Quote from the first line below through the line that contains "side(-.4185, 'white partition", both included, and leave the pictures out.

## start

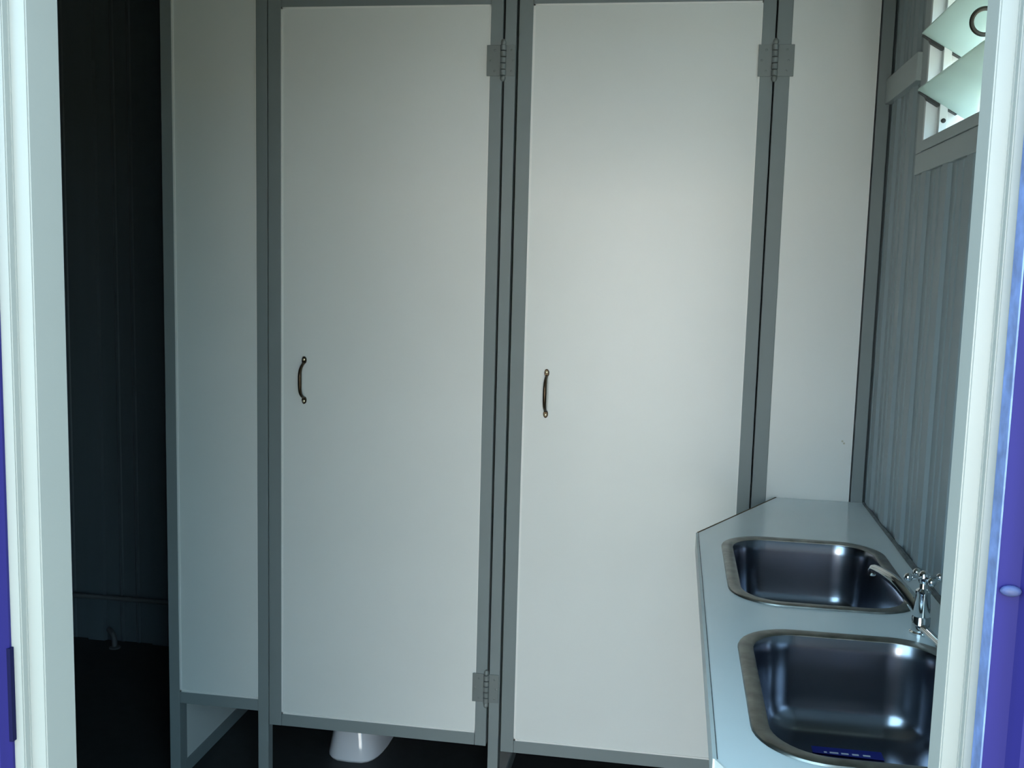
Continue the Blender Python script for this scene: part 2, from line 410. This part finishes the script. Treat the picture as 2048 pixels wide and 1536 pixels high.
# fixed panel right
pr_ = thing('partition_panel', 'narrow white fixed panel in the corner beside the ribbed wall, above the worktop', 'partition', (.34, 0, 0), 'fixed cubicle panels')
o = -.34
bx('post', 'alu', pr_, .2065+o, .2405+o, 0, .030, 0, ZT, .0012)
bx('post', 'alu', pr_, .4390+o, .4665+o, 0, .030, 0, ZT, .0012)
bx('rail', 'alu', pr_, .2410+o, .4385+o, .001, .026, .2235, .2560, .0012)
bx('rail', 'alu', pr_, .2410+o, .4385+o, .001, .026, ZT-.03, ZT, .0012)
bx('panel', 'panel', pr_, .2390+o, .4355+o, .0035, .022, .252, ZT-.026)
bm = bmesh.new()
for (a, b, zz) in ((.412, .4165, 1.045), (.416, .4215, 1.040)):
    lathe(bm, [(.0025, 0), (.0022, .0006)], (a+o, .0035, zz), 8, 'y')
obj('scuff', bm, mat('faint_tan_mark', (0.58, 0.56, 0.46), 0.7), pr_)
# header over the doors
hd = bx('header_rail', 'alu', None, -1.0355, .2055, .002, .028, 2.100, 2.130, .0012)
hd['label'] = 'grey rail running above both cubicle doors'; hd['category'] = 'rail'
# side partitions between and beside the cubicles
def side(x, label, y0=.032):
    t = thing('side_partition', label, 'partition', (x, y0, 0), 'cubicle side partitions')
    bx('panel', 'panel', t, -.009, .009, .012, YB-.014-y0, .040, 2.16)
    bx('rail', 'alu', t, -.013, .013, .0, YB-.014-y0, .0, .040, .001)
    bx('rail', 'alu', t, -.013, .013, .0, YB-.014-y0, 2.16, 2.2, .001)
    bx('stile', 'alu', t, -.0125, .0125, 0, .0115, .0402, 2.1595, .0008)
side(-1.3075, 'white partition seen edge-on below the narrow left panel')
side(-.4185, 'white partition hidden behind the post between the two doors')

# ------------------------------------------------------------------ worktop
TZ, TH = 0.899, 0.034
L = 1.752
out = [(0.2655, -0.001), (0.070, -0.386), (0.070, -1.384), (0.2655, -1.750), (XR-.0075, -1.750), (XR-.0075, -0.001)]
SK = [(0.2705, -0.612), (0.2705, -1.160)]; SHX, SHY, SR = 0.157, 0.218, 0.088
wt = thing('worktop', 'pale grey laminate worktop with clipped corners along the ribbed wall', 'worktop', (0.27, -0.885, TZ-TH))
def W2(p): return (p[0]-.27, p[1]+.885)
bm = bmesh.new()
ed = []
def ring_edges(pts, z):
    vs = [bm.verts.new((*W2(p), z)) for p in pts]; es = [bm.edges.new((vs[i], vs[(i+1) % len(vs)])) for i in range(len(vs))]
    return vs, es
for z in (TH, 0.0):
    es_all = []
    rings = []
    v, e = ring_edges(out, z); es_all += e; rings.append(v)
    for c in SK:
        v, e = ring_edges([(p[0], p[1]) for p in rrect(c[0], c[1], SHX-.012, SHY-.012, SR-.012, 0)], z); es_all += e; rings.append(v)
    bmesh.ops.triangle_fill(bm, use_beauty=True, edges=es_all)
    ed.append(rings)
for a, b in zip(ed[0], ed[1]):
    for i in range(len(a)): bm.faces.new((a[i], a[(i+1) % len(a)], b[(i+1) % len(b)], b[i]))
obj('slab', bm, 'counter', wt)
def strip(p, q, m, name, th=.0018, z0=0.0, z1=TH+.0004, label=None):
    p, q = Vector(W2(p)), Vector(W2(q)); d = (q-p).normalized(); n = Vector((d.y, -d.x))
    if n.x > 0: n = -n
    bm = bmesh.new(); prism(bm, [tuple(p), tuple(q), tuple(q+n*th), tuple(p+n*th)], z0, z1)
    return obj(name, bm, m, wt, label=label)
strip(out[1], out[2], 'edge', 'edge_band', .0045, -.006, TH+.0002)
strip((out[1][0]+.0012, out[1][1]), (out[2][0]+.0012, out[2][1]), 'stain', 'edge_joint', .0012, TH-.002, TH+.0006)
strip(out[0], out[1], 'chip', 'edge_band', .0025, 0, TH+.001, 'raw brown chipboard edge')
strip(out[2], out[3], 'edge', 'edge_band', .0025, -.004, TH+.0003)
for yy in (-0.40, -0.885, -1.40):
    bm = bmesh.new()
    loft(bm, [[(x-.27, y+.885, z) for x, z in ((XR-.009, -.002), (.16, -.002), (.16, -.03), (XR-.035, -.22), (XR-.009, -.22))] for y in (yy-.0125, yy+.0125)])
    obj('bracket', bm, 'alu', wt)

def sink(c, label):
    t = thing('sink', label, 'sink', (c[0], c[1], TZ), 'stainless sinks in the worktop')
    R = lambda ins, z, r=None: rrect(0, 0, SHX-ins, SHY-ins, (SR-ins*.8) if r is None else r, z, 10)
    bm = bmesh.new()
    loft(bm, [R(0, .0006), R(.0012, .003), R(.004, .0042), R(.018, .0036), R(.022, .002), R(.023, -.004)], False, False)
    obj('rim', bm, 'rim', t, True)
    bm = bmesh.new()
    prof = [(.0222, .001), (.0245, -.004), (.0265, -.02), (.029, -.05), (.032, -.085)]
    r0, zf = .034, -.135
    for k in range(1, 9):
        a = k/8*PI/2; prof.append((.034+.042*(1-math.cos(a)), -.093-.042*math.sin(a)))
    rings = [R(i, z) for i, z in prof] + [R(.10, zf-.002, .03), R(.125, zf-.003, .028), rrect(0, 0, .022, .022, .0219, zf-.004, 10)]
    loft(bm, rings, False, False)
    # thickness: outer shell
    bo = [R(i-.0015, z-.001) for i, z in prof] + [R(.10, zf-.0035, .03), R(.125, zf-.0045, .028), rrect(0, 0, .022, .022, .0219, zf-.0055, 10)]
    loft(bm, bo, False, False)
    obj('bowl', bm, 'steel', t, True)
    bm = bmesh.new(); lathe(bm, [(.024, zf-.006), (.024, zf-.0025), (.021, zf-.002), (.018, zf-.004), (.002, zf-.004)], (0, 0, 0), 24)
    dr = obj('drain', bm, 'chrome', t, True)
    bm = bmesh.new()
    for k in range(6):
        a = k*PI/3; lathe(bm, [(.0032, zf-.0041), (.0032, zf-.0035)], (.010*math.cos(a), .010*math.sin(a), 0), 10)
    obj('drain_holes', bm, 'darkmetal', dr)
    bm = bmesh.new(); tube(bm, [(0, 0, zf-.006), (0, 0, zf-.12), (.03, 0, zf-.16), (.09, 0, zf-.165), (.19, 0, zf-.165)], .016, 12)
    obj('waste_pipe', bm, 'pipe', t, True)
    return t
sink(SK[0], 'stainless steel sink nearer the cubicle doors, with the tap spout over it')
s2 = sink(SK[1], 'stainless steel sink nearer the doorway, with a blue label inside')
# blue label on the bottom of the near sink
zl = -.1362
bm = bmesh.new(); loft(bm, [[(x, y, z) for x, y in ((-.046, .122), (.052, .122), (.052, .098), (-.046, .102))] for z in (zl, zl+.0006)])
lb = obj('label', bm, 'label_blue', s2, label='blue label with white print')
bm = bmesh.new()
for a, b in ((-.030, -.026), (-.022, -.010), (-.006, .004), (.009, .018), (.024, .034)):
    box(bm, a, b, .1035, .1075, zl+.0006, zl+.001)
obj('label_print', bm, 'label_white', lb)

# ------------------------------------------------------------------ mixer tap
tp = thing('mixer_tap', 'chrome mixer tap with cross handles between the two sinks', 'tap', (.396, -.906, TZ))
def valve(cx, cy):
    bm = bmesh.new()
    lathe(bm, [(.0165, 0), (.0165, .003), (.0135, .005), (.0135, .026), (.0125, .0275), (.0125, .029), (.0132, .030), (.0105, .062), (.0112, .064), (.0112, .068), (.0065, .072), (.0055, .082)], (cx, cy, 0), 28)
    v = obj('valve', bm, 'chrome', tp, True)
    hb = bmesh.new()
    lathe(hb, [(.007, .080), (.0085, .084), (.0085, .094), (.006, .098), (.002, .0995)], (cx, cy, 0), 20)
    for k in range(4):
        a = math.radians(12)+k*PI/2; c, s = math.cos(a), math.sin(a)
        tube(hb, [(cx+c*.005, cy+s*.005, .089), (cx+c*.016, cy+s*.016, .089), (cx+c*.022, cy+s*.022, .089)], [.0032, .0028, .0038], 10)
        sphere(hb, (cx+c*.025, cy+s*.025, .089), .0068, 14)
    obj('cross_handle', hb, 'chrome', v, True)
    return v
valve(0, 0); valve(.024, -.122)
bm = bmesh.new(); tube(bm, [(0, -.004, .012), (.012, -.062, .008), (.024, -.118, .008)], .007, 16)
obj('bridge', bm, 'chrome', tp, True)
tip = Vector((.347, -.786, .962)) - Vector((.396, -.906, TZ))
a0 = Vector((-.002, .004, .034)); pts = []; rd = []
for i in range(13):
    t = i/12; q = a0.lerp(tip, t); q.z += .010*math.sin(PI*t); pts.append(q); rd.append(.0115-.0045*t)
d = (tip-a0).normalized()
pts += [tip+d*.004+Vector((0, 0, -.002)), tip+d*.007+Vector((0, 0, -.007)), tip+d*.008+Vector((0, 0, -.014))]; rd += [.007, .0068, .0065]
bm = bmesh.new(); tube(bm, pts, rd, 16)
obj('spout', bm, 'chrome', tp, True)

# ------------------------------------------------------------------ toilet
tx, ty = -.872, .19
to = thing('toilet', 'white porcelain toilet with its foot visible under the left cubicle door', 'toilet', (tx, ty+.2, 0))
def ell(cx, cy, hx, hy0, hy1, z, n=28, pw=2.4):
    out = []
    for k in range(n):
        a = 2*PI*k/n; c, s = math.cos(a), math.sin(a)
        x = hx*math.copysign(abs(c)**(2/pw), c); y = (hy1 if s > 0 else hy0)*math.copysign(abs(s)**(2/pw), s)
        out.append((cx+x, cy+y, z))
    return out
bm = bmesh.new()
loft(bm, [ell(0, .0, .082, .196, .30, 0, pw=3.6), ell(0, .0, .086, .200, .30, .006, pw=3.6), ell(0, .0, .085, .199, .30, .014, pw=3.6), ell(0, .0, .078, .190, .30, .06, pw=3.4), ell(0, .0, .070, .176, .30, .11, pw=3), ell(0, .0, .066, .165, .30, .15),
          ell(0, .0, .085, .175, .30, .21), ell(0, .0, .13, .20, .30, .29), ell(0, .0, .165, .235, .30, .35), ell(0, .0, .175, .245, .30, .38), ell(0, 0, .165, .235, .29, .388)])
obj('pan', bm, 'porcelain', to, True)
bm = bmesh.new(); loft(bm, [ell(0, .0, .178, .25, .20, .390), ell(0, .0, .180, .252, .20, .398), ell(0, .0, .172, .245, .195, .408)])
obj('seat', bm, 'seat', to, True)
bm = bmesh.new(); loft(bm, [ell(0, .0, .176, .25, .20, .4085), ell(0, .0, .178, .252, .20, .416), ell(0, .0, .16, .235, .19, .426)])
obj('lid', bm, 'seat', to, True)
bx('cistern', 'porcelain', to, -.18, .18, .31, .49, .39, .74, .02)
bx('cistern_lid', 'porcelain', to, -.186, .186, .305, .495, .741, .77, .008)

# ------------------------------------------------------------------ pipe on the dark back wall
pp = thing('wall_pipe', 'thin pipe running low along the dark back wall', 'pipe', (-2.0, YB-.03, 0))
bm = bmesh.new(); tube(bm, [(-.9, -.004, .176), (0, -.004, .176), (.655, -.004, .176)], .0085, 12)
obj('pipe_run', bm, 'pipe', pp, True)
for x in (-.6, -.25, .45):
    bx('pipe_clip', 'pipe', pp, x-.008, x+.008, -.0135, .018, .165, .187, .001)
dp = thing('drain_elbow', 'small bent drain hose at the foot of the dark back wall', 'pipe', (-2.005, YB-.06, 0))
bm = bmesh.new(); tube(bm, [(-.03, .045, .045), (-.01, .02, .052), (.012, 0, .047), (.022, -.008, .03), (.024, -.01, .0)], .010, 12)
obj('hose', bm, 'pipe', dp, True)
bm = bmesh.new(); lathe(bm, [(.02, 0), (.02, .004), (.012, .008)], (.024, -.01, 0), 16)
obj('collar', bm, 'pipe', dp, True)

## end

__SOLUTION FOR THIS EXERCISE__.
Continue the Blender Python script for this scene: part 2, from line 410. This part finishes the script. Treat the picture as 2048 pixels wide and 1536 pixels high.
# fixed panel right
pr_ = thing('partition_panel', 'narrow white fixed panel in the corner beside the ribbed wall, above the worktop', 'partition', (.34, 0, 0), 'fixed cubicle panels')
o = -.34
bx('post', 'alu', pr_, .2065+o, .2405+o, 0, .030, 0, ZT, .0012)
bx('post', 'alu', pr_, .4390+o, .4665+o, 0, .030, 0, ZT, .0012)
bx('rail', 'alu', pr_, .2410+o, .4385+o, .001, .026, .2235, .2560, .0012)
bx('rail', 'alu', pr_, .2410+o, .4385+o, .001, .026, ZT-.03, ZT, .0012)
bx('panel', 'panel', pr_, .2390+o, .4355+o, .0035, .022, .252, ZT-.026)
bm = bmesh.new()
for (a, b, zz) in ((.412, .4165, 1.045), (.416, .4215, 1.040)):
    lathe(bm, [(.0025, 0), (.0022, .0006)], (a+o, .0035, zz), 8, 'y')
obj('scuff', bm, mat('faint_tan_mark', (0.58, 0.56, 0.46), 0.7), pr_)
# header over the doors
hd = bx('header_rail', 'alu', None, -1.0355, .2055, .002, .028, 2.100, 2.130, .0012)
hd['label'] = 'grey rail running above both cubicle doors'; hd['category'] = 'rail'
# side partitions between and beside the cubicles
def side(x, label, y0=.032):
    t = thing('side_partition', label, 'partition', (x, y0, 0), 'cubicle side partitions')
    bx('panel', 'panel', t, -.009, .009, .012, YB-.014-y0, .040, 2.16)
    bx('rail', 'alu', t, -.013, .013, .0, YB-.014-y0, .0, .040, .001)
    bx('rail', 'alu', t, -.013, .013, .0, YB-.014-y0, 2.16, 2.2, .001)
    bx('stile', 'alu', t, -.0125, .0125, 0, .0115, .0402, 2.1595, .0008)
side(-1.3075, 'white partition seen edge-on below the narrow left panel')
side(-.4185, 'white partition hidden behind the post between the two doors')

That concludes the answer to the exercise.